What the task asks —
Give back the entire listing verbatim.

Items from a data source
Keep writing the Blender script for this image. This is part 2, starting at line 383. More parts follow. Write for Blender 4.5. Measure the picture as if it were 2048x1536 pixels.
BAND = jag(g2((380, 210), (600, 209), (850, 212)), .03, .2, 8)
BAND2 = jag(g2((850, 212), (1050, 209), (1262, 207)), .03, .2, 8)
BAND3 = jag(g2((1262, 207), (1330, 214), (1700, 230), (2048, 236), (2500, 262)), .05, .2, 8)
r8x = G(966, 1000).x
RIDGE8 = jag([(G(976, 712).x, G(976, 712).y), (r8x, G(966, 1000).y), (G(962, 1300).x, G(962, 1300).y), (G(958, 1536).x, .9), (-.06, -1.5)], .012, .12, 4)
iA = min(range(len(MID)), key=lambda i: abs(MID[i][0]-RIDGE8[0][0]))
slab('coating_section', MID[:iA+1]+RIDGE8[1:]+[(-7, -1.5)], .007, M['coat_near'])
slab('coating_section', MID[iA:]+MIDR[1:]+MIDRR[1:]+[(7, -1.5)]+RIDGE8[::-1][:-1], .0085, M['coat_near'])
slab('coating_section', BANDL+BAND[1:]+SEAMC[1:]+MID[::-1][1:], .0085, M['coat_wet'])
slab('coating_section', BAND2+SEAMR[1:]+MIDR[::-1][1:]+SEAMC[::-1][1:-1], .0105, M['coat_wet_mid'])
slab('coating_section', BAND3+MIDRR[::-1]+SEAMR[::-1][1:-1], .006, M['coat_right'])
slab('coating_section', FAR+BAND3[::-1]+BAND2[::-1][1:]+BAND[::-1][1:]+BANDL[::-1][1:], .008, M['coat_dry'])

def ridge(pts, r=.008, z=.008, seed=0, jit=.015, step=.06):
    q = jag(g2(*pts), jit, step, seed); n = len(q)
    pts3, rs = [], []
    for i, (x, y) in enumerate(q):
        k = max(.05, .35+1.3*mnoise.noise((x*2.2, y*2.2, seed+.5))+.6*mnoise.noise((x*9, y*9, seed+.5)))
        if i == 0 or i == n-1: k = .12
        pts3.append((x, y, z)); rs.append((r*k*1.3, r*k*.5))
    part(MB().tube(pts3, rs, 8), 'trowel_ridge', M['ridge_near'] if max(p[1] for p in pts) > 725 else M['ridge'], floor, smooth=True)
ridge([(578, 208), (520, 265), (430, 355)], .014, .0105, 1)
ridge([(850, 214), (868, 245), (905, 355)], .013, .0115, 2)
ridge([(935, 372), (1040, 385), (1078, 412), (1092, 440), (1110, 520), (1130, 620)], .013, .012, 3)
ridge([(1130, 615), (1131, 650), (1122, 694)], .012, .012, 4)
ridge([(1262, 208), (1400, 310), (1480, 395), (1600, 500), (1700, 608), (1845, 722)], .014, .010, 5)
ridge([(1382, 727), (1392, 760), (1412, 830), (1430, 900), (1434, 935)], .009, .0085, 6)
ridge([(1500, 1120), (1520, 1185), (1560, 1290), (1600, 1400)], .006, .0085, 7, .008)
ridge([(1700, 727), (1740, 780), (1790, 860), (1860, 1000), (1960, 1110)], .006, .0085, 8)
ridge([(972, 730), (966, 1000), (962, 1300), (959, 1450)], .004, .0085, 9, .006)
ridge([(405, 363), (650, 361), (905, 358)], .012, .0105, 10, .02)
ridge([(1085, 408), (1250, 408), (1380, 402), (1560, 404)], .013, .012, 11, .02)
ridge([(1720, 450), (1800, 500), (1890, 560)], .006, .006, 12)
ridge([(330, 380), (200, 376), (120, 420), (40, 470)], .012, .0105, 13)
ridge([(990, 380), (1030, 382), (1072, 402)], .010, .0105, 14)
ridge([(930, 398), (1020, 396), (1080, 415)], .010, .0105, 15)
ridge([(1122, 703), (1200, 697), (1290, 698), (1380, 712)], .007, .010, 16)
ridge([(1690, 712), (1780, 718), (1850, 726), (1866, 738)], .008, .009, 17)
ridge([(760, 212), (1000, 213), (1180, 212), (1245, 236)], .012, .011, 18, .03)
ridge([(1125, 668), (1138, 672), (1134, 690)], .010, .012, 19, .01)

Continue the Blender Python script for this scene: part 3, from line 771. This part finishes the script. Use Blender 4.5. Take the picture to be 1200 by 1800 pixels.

Task response —
Keep writing the Blender script for this image. This is part 2, starting at line 383. More parts follow. Write for Blender 4.5. Measure the picture as if it were 2048x1536 pixels.
BAND = jag(g2((380, 210), (600, 209), (850, 212)), .03, .2, 8)
BAND2 = jag(g2((850, 212), (1050, 209), (1262, 207)), .03, .2, 8)
BAND3 = jag(g2((1262, 207), (1330, 214), (1700, 230), (2048, 236), (2500, 262)), .05, .2, 8)
r8x = G(966, 1000).x
RIDGE8 = jag([(G(976, 712).x, G(976, 712).y), (r8x, G(966, 1000).y), (G(962, 1300).x, G(962, 1300).y), (G(958, 1536).x, .9), (-.06, -1.5)], .012, .12, 4)
iA = min(range(len(MID)), key=lambda i: abs(MID[i][0]-RIDGE8[0][0]))
slab('coating_section', MID[:iA+1]+RIDGE8[1:]+[(-7, -1.5)], .007, M['coat_near'])
slab('coating_section', MID[iA:]+MIDR[1:]+MIDRR[1:]+[(7, -1.5)]+RIDGE8[::-1][:-1], .0085, M['coat_near'])
slab('coating_section', BANDL+BAND[1:]+SEAMC[1:]+MID[::-1][1:], .0085, M['coat_wet'])
slab('coating_section', BAND2+SEAMR[1:]+MIDR[::-1][1:]+SEAMC[::-1][1:-1], .0105, M['coat_wet_mid'])
slab('coating_section', BAND3+MIDRR[::-1]+SEAMR[::-1][1:-1], .006, M['coat_right'])
slab('coating_section', FAR+BAND3[::-1]+BAND2[::-1][1:]+BAND[::-1][1:]+BANDL[::-1][1:], .008, M['coat_dry'])

def ridge(pts, r=.008, z=.008, seed=0, jit=.015, step=.06):
    q = jag(g2(*pts), jit, step, seed); n = len(q)
    pts3, rs = [], []
    for i, (x, y) in enumerate(q):
        k = max(.05, .35+1.3*mnoise.noise((x*2.2, y*2.2, seed+.5))+.6*mnoise.noise((x*9, y*9, seed+.5)))
        if i == 0 or i == n-1: k = .12
        pts3.append((x, y, z)); rs.append((r*k*1.3, r*k*.5))
    part(MB().tube(pts3, rs, 8), 'trowel_ridge', M['ridge_near'] if max(p[1] for p in pts) > 725 else M['ridge'], floor, smooth=True)
ridge([(578, 208), (520, 265), (430, 355)], .014, .0105, 1)
ridge([(850, 214), (868, 245), (905, 355)], .013, .0115, 2)
ridge([(935, 372), (1040, 385), (1078, 412), (1092, 440), (1110, 520), (1130, 620)], .013, .012, 3)
ridge([(1130, 615), (1131, 650), (1122, 694)], .012, .012, 4)
ridge([(1262, 208), (1400, 310), (1480, 395), (1600, 500), (1700, 608), (1845, 722)], .014, .010, 5)
ridge([(1382, 727), (1392, 760), (1412, 830), (1430, 900), (1434, 935)], .009, .0085, 6)
ridge([(1500, 1120), (1520, 1185), (1560, 1290), (1600, 1400)], .006, .0085, 7, .008)
ridge([(1700, 727), (1740, 780), (1790, 860), (1860, 1000), (1960, 1110)], .006, .0085, 8)
ridge([(972, 730), (966, 1000), (962, 1300), (959, 1450)], .004, .0085, 9, .006)
ridge([(405, 363), (650, 361), (905, 358)], .012, .0105, 10, .02)
ridge([(1085, 408), (1250, 408), (1380, 402), (1560, 404)], .013, .012, 11, .02)
ridge([(1720, 450), (1800, 500), (1890, 560)], .006, .006, 12)
ridge([(330, 380), (200, 376), (120, 420), (40, 470)], .012, .0105, 13)
ridge([(990, 380), (1030, 382), (1072, 402)], .010, .0105, 14)
ridge([(930, 398), (1020, 396), (1080, 415)], .010, .0105, 15)
ridge([(1122, 703), (1200, 697), (1290, 698), (1380, 712)], .007, .010, 16)
ridge([(1690, 712), (1780, 718), (1850, 726), (1866, 738)], .008, .009, 17)
ridge([(760, 212), (1000, 213), (1180, 212), (1245, 236)], .012, .011, 18, .03)
ridge([(1125, 668), (1138, 672), (1134, 690)], .010, .012, 19, .01)

Continue the Blender Python script for this scene: part 3, from line 771. This part finishes the script. Use Blender 4.5. Take the picture to be 1200 by 1800 pixels.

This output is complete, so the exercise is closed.